> **Task prompt**
Copy all the material that follows, keeping every character the same.

> **Collected data**
* START *
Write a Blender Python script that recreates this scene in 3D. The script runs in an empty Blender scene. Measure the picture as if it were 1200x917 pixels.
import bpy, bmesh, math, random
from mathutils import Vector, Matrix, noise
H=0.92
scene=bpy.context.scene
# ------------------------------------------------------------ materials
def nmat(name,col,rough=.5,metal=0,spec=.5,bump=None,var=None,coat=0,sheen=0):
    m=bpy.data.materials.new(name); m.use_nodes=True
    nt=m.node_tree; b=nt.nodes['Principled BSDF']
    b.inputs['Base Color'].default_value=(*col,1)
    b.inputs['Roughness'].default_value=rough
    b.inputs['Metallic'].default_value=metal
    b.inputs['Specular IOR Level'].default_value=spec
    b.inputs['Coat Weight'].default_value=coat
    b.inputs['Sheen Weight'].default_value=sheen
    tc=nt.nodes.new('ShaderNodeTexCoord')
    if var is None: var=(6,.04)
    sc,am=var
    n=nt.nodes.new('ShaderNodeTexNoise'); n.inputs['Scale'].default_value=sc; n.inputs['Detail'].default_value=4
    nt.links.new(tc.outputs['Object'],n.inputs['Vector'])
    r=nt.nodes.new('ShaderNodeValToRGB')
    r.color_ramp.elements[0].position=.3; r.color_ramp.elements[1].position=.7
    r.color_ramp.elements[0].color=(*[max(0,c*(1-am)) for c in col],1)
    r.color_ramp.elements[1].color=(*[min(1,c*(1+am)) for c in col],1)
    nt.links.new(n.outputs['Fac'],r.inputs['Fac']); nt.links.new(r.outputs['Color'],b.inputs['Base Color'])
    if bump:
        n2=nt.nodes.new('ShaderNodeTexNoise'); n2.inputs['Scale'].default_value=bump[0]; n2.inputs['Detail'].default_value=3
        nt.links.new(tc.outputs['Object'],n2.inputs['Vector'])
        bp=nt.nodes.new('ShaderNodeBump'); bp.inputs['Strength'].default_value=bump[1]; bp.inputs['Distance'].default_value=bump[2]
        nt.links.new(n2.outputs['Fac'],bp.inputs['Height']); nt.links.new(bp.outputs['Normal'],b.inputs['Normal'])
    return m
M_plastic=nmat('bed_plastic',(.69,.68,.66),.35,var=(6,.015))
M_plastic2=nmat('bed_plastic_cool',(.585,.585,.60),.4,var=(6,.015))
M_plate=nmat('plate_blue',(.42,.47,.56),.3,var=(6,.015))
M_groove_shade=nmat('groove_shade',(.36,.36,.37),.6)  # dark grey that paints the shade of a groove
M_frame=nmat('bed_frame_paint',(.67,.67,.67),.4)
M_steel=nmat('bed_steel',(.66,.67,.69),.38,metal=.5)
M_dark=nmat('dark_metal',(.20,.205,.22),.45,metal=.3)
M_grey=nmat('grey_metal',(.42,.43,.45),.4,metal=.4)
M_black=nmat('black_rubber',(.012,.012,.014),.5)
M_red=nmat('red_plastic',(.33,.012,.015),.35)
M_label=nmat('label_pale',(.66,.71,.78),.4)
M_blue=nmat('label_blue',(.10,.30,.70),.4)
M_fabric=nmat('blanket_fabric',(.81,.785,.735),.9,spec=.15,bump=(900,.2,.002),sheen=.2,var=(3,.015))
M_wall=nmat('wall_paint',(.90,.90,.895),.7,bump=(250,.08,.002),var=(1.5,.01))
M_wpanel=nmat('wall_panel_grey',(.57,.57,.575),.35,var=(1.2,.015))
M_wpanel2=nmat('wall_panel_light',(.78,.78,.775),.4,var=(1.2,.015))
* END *
> **Task solution**
Write a Blender Python script that recreates this scene in 3D. The script runs in an empty Blender scene. Measure the picture as if it were 1200x917 pixels.
import bpy, bmesh, math, random
from mathutils import Vector, Matrix, noise
H=0.92
scene=bpy.context.scene
# ------------------------------------------------------------ materials
def nmat(name,col,rough=.5,metal=0,spec=.5,bump=None,var=None,coat=0,sheen=0):
    m=bpy.data.materials.new(name); m.use_nodes=True
    nt=m.node_tree; b=nt.nodes['Principled BSDF']
    b.inputs['Base Color'].default_value=(*col,1)
    b.inputs['Roughness'].default_value=rough
    b.inputs['Metallic'].default_value=metal
    b.inputs['Specular IOR Level'].default_value=spec
    b.inputs['Coat Weight'].default_value=coat
    b.inputs['Sheen Weight'].default_value=sheen
    tc=nt.nodes.new('ShaderNodeTexCoord')
    if var is None: var=(6,.04)
    sc,am=var
    n=nt.nodes.new('ShaderNodeTexNoise'); n.inputs['Scale'].default_value=sc; n.inputs['Detail'].default_value=4
    nt.links.new(tc.outputs['Object'],n.inputs['Vector'])
    r=nt.nodes.new('ShaderNodeValToRGB')
    r.color_ramp.elements[0].position=.3; r.color_ramp.elements[1].position=.7
    r.color_ramp.elements[0].color=(*[max(0,c*(1-am)) for c in col],1)
    r.color_ramp.elements[1].color=(*[min(1,c*(1+am)) for c in col],1)
    nt.links.new(n.outputs['Fac'],r.inputs['Fac']); nt.links.new(r.outputs['Color'],b.inputs['Base Color'])
    if bump:
        n2=nt.nodes.new('ShaderNodeTexNoise'); n2.inputs['Scale'].default_value=bump[0]; n2.inputs['Detail'].default_value=3
        nt.links.new(tc.outputs['Object'],n2.inputs['Vector'])
        bp=nt.nodes.new('ShaderNodeBump'); bp.inputs['Strength'].default_value=bump[1]; bp.inputs['Distance'].default_value=bump[2]
        nt.links.new(n2.outputs['Fac'],bp.inputs['Height']); nt.links.new(bp.outputs['Normal'],b.inputs['Normal'])
    return m
M_plastic=nmat('bed_plastic',(.69,.68,.66),.35,var=(6,.015))
M_plastic2=nmat('bed_plastic_cool',(.585,.585,.60),.4,var=(6,.015))
M_plate=nmat('plate_blue',(.42,.47,.56),.3,var=(6,.015))
M_groove_shade=nmat('groove_shade',(.36,.36,.37),.6)  # dark grey that paints the shade of a groove
M_frame=nmat('bed_frame_paint',(.67,.67,.67),.4)
M_steel=nmat('bed_steel',(.66,.67,.69),.38,metal=.5)
M_dark=nmat('dark_metal',(.20,.205,.22),.45,metal=.3)
M_grey=nmat('grey_metal',(.42,.43,.45),.4,metal=.4)
M_black=nmat('black_rubber',(.012,.012,.014),.5)
M_red=nmat('red_plastic',(.33,.012,.015),.35)
M_label=nmat('label_pale',(.66,.71,.78),.4)
M_blue=nmat('label_blue',(.10,.30,.70),.4)
M_fabric=nmat('blanket_fabric',(.81,.785,.735),.9,spec=.15,bump=(900,.2,.002),sheen=.2,var=(3,.015))
M_wall=nmat('wall_paint',(.90,.90,.895),.7,bump=(250,.08,.002),var=(1.5,.01))
M_wpanel=nmat('wall_panel_grey',(.57,.57,.575),.35,var=(1.2,.015))
M_wpanel2=nmat('wall_panel_light',(.78,.78,.775),.4,var=(1.2,.015))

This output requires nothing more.